En conséquence, la préparation révolutionnaire du prolétariat est rendue plus difficile, malgré l’extension de la misère et du mécontentement.

Au premier plan se pose le problème de l’encadrement derrière les partis communistes, des masses de chômeurs et des éléments prolétariens réduits à une situation chaotique par la paralysie de la machine productive. Il est possible que d’ici quelque temps ce problème apparaisse comme plus grave que celui de la conquête des ouvriers suivant les autres partis prolétariens par l’intermédiaire des organisations économiques qu’ils dirigent – problème auquel la tactique du front unique propose une solution satisfaisante. Il faut même s’attendre à ce que, la décadence économique s’accompagnant d’une intensification de l’action unitaire contre-révolutionnaire de toutes les forces bourgeoises, les organisations économiques prolétariennes non communistes se vident plus rapidement. Les données du problème de la conquête des masses en seront modifiées.

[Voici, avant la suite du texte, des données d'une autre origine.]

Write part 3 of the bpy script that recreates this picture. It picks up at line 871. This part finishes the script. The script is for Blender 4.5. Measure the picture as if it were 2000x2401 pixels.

Il faudra réaliser une nouvelle forme d’organisation des intérêts prolétariens, le travail révolutionnaire devant toujours s’appuyer sur des situations réelles concrètes. Dans la phase actuelle se présente la tâche d’encadrer les couches des prolétaires non organisés autour des comités et des organes du front unique des organisations, avec des formes de représentation adéquates. Le parti communiste devra être le centre de la lutte et de l’attaque contre la centralisation réactionnaire du capitalisme, qui tend à écraser une classe ouvrière éparpillée, dispersée, et définitivement abandonnée à elle-même par la bureaucratie opportuniste.